One unique thing about Ulis, the man simply knows how to play the game. He rarely, I mean RARELY, makes a bad decision. This is a guy who has defied the odds his whole life. He plays fearlessly, he plays for his teammates, and he plays to win. If developed and used correctly, Ulis is a starting point guard in the NBA, and is somebody the Hawks could desperately need in the future. Being the Kentucky fan I am, I’ve watched Ulis since high school. I’ve seen him become the All American he became, and I know this. You won’t find a better point guard in this draft, or at this stage in any other draft. 
Malachi Richardson: SG/SF, Syracuse

Malachi Richardson is one of the most underrated prospects in this draft class. He played at Syracuse as one of the top freshman in the country, leading the 10th-seed Orange all the way to the Final Four.
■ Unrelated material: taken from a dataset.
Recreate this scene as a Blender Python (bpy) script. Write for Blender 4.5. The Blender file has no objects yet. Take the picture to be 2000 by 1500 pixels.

Including his performance in the Elite Eight against Virginia, the nation’s best defensive team at the time, where he put up over 20 points in the second half to lead the Orange to a 20 point comeback victory.

So what does Malachi bring to the table? He has ideal size for a shooting guard, 6’6″ 200 lbs, but can play the three as well. A strong upper body allows him to bully his way through contact and finish at the rim even when contested. On the perimeter, Richardson has an excellent catch and shoot game. He also has a wingspan of seven feet, which allows him to contest shots. 

Malachi could fill out that 3&D spot on the perimeter with a consistent jumper, but with the tendency to attack the rim that he shows, it feels like he can bring much more on the court. Richardson is talented, a good leader, and is someone you cannot afford to sleep on this year. Simply put, the kid has game. 
Thon Maker, PF, Canada

Remember Thon Maker? That guy who broke the Internet two or three years ago with insane highlight reels? Everybody swore this guy was going to be the next Kevin Garnett or Kevin Durant. Well, that guy finally has his name in the NBA draft. Given the amount of mystery that surrounds him, Maker could very possibly be there at 21.

Thon has point guard talent in a seven-foot body. He can take you off the dribble, cross you up, and finish at the rim. He takes a lot of jumpers as well, particularly three point shots. Maker can certainly hit them, but needs better consistency. Thon fits the mold of a perfect international prospect, whether his game will translate is the question.

Maker will likely play the four in the NBA, which his size is the main concern there. Yeah he is seven-foot, he also only weighs in at 215 lbs. Surely he could get bigger, but still a player like Anthony Davis is going to own that matchup completely. My main question with Thon has always been, what is an NBA team going to do with him? 

Maker is a player who certainly needs the ball in his hands. Can you develop him into an off-ball scorer? This guy handles the ball well, but this isn’t high school. If he is drafted to a team that already has a quality point guard, which a majority of teams do, how will he handle not being able to do what he’s most comfortable with right away? 

Maker is an intriguing prospect, while still just a complete mystery. The chances of a lottery team taking a chance with him while there is still so much uncertainty is simply unlikely. However, if Thon is still there at 21, he is certainly someone Atlanta should consider. The talent is there, and given how good Mike Budenholzer is with player development, the Hawks could wind up making Thon Maker a quality NBA player.